Laundry scandals

I tried out a laundromat for the first time this morning, since the dryers at my complex have been wimpy, useless buggers lately. I’m fairly impressed with the experience—the washers cost more, but while the two at my complex come in small- (normal, I suppose, if I’m feeling kind) capacity, the ones here are large-, super-, and uber-. Their cycle is also around 25 minutes, which given that I’m used to the ones at the complex taking an hour or so, made me stare at the time indicator in perplexity at first.

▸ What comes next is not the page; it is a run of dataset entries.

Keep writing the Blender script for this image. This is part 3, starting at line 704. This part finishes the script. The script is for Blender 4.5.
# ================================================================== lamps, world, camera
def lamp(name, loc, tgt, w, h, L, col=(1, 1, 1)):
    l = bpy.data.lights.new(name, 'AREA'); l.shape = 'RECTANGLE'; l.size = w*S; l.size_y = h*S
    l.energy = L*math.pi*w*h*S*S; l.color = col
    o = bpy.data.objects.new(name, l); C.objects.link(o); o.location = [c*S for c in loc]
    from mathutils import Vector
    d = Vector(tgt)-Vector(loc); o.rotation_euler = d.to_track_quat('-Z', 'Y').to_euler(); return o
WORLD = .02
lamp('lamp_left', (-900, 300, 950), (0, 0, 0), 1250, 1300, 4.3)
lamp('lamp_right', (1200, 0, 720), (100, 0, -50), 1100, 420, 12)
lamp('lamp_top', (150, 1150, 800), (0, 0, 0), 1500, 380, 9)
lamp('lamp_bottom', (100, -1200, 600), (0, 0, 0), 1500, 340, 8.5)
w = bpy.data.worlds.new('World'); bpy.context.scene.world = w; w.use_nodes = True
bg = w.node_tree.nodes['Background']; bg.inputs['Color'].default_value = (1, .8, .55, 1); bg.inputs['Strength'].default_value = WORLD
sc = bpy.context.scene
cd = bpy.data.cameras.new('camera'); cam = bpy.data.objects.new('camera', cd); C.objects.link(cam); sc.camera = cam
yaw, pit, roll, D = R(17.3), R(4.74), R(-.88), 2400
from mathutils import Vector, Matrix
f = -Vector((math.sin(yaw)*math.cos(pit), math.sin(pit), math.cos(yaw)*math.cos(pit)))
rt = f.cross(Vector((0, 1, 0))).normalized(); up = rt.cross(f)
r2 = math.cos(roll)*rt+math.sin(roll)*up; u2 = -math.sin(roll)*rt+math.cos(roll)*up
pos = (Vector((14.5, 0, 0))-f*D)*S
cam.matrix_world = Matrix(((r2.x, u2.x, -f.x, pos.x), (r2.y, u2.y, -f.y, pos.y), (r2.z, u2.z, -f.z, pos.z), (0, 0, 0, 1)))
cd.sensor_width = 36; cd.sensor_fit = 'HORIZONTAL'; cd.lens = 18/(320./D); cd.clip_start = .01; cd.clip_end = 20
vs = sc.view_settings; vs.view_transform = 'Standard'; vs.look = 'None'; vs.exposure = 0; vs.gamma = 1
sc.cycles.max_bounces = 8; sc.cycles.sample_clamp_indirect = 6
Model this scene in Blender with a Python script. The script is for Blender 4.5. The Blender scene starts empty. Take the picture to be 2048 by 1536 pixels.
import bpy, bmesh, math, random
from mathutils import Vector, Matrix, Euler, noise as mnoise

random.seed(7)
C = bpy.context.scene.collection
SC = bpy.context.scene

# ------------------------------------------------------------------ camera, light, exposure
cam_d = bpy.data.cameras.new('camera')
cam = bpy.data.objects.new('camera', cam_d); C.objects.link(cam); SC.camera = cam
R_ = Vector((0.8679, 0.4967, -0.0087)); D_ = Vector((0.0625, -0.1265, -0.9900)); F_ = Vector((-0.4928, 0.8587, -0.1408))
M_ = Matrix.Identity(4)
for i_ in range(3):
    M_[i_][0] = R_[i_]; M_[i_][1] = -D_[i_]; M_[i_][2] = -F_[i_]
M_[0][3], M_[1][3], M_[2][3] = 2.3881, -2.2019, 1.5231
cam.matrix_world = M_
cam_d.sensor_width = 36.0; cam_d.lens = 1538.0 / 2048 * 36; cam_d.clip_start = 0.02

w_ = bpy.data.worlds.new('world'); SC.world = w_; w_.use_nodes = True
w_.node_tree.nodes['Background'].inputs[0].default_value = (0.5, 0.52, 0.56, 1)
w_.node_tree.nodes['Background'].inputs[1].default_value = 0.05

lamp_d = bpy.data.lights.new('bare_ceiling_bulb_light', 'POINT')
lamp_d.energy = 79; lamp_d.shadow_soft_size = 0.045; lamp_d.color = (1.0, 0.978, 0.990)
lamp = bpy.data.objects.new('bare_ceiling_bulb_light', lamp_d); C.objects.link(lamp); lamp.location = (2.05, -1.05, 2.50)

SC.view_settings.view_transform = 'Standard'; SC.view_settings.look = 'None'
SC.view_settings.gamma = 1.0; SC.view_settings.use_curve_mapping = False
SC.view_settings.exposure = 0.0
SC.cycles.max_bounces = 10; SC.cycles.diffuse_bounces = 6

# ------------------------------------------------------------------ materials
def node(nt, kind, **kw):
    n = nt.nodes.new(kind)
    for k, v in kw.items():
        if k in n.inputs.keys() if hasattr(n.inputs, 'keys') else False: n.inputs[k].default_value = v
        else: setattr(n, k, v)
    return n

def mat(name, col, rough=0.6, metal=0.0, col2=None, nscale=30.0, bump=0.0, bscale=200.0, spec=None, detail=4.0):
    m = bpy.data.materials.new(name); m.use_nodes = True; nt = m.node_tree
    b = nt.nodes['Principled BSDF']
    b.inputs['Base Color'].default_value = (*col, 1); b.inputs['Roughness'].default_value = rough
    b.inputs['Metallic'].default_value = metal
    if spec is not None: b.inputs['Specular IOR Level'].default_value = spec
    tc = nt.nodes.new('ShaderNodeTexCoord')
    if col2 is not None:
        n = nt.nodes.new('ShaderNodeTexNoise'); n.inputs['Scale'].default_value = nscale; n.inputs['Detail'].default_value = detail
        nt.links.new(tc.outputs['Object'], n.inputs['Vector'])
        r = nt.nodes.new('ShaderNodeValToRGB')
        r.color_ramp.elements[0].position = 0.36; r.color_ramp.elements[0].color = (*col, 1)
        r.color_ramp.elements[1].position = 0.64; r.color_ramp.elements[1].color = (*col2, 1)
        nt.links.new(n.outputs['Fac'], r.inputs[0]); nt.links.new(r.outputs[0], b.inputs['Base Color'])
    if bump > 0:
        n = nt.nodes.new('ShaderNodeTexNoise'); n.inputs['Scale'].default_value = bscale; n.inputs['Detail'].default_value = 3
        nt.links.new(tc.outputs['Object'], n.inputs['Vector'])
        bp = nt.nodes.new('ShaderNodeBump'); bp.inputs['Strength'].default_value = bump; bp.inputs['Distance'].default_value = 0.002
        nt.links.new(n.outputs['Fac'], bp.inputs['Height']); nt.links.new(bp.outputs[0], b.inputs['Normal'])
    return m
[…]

The experience has also made me realize that I’m not like most other people (I blame my mother). I selected a super-capacity as likely giving me the most value for my money, and dumped in one of my three and half “Target or JC Penny at Christmas time”-sized shopping bags. There was room to spare, so I started rooting through my medium/dark bags to find the articles that were worthy of joining the whites. I have a couple of red shirts that are licentious sorts, and cannot be allowed intimacy with my few virginal white unmentionables. Though I think the white bra in that load was the one that still bears a faint tint of pink from the red shirt that was so lecherous that a normal summer day’s worth of sweat turned both my bra and me bright pink. The culprit was, as you might expect, banished back to Goodwill.

In any case, there I was there earnestly sorting and packing the washer to the full extent of its super-capacity, and some dude wandered in with a carry-on sized duffel bag full of clothes. A small carry-on from before luggage fees, even. He selected the uber-washer and tossed them in. I was staggered. Why would you choose to pay a full $3.50 more than for the large capacity washers? Were his clothes claustrophobic? Were they so manly no mere large washer could manage to banish their funk? It wasn’t like it was denim and flannel, it seemed from the glance I got a fairly standard selection of button-downs, boxers, and socks.

I don’t know if it belongs to the same dude, but there was a dryer behind me as I wrote most of this entry, whirling away for a full half hour or more on only a dozen shirts or so. You will be DRY, bitches!

Then again, I’m the kind of person who dries two loads to 80% dry, feels each article on taking it out, and combines the two damp 20% into one load that is dried 25 cents at a time. And now I’m going to add up my costs and compare them to the costs calculated for my complex machines. Don’t judge.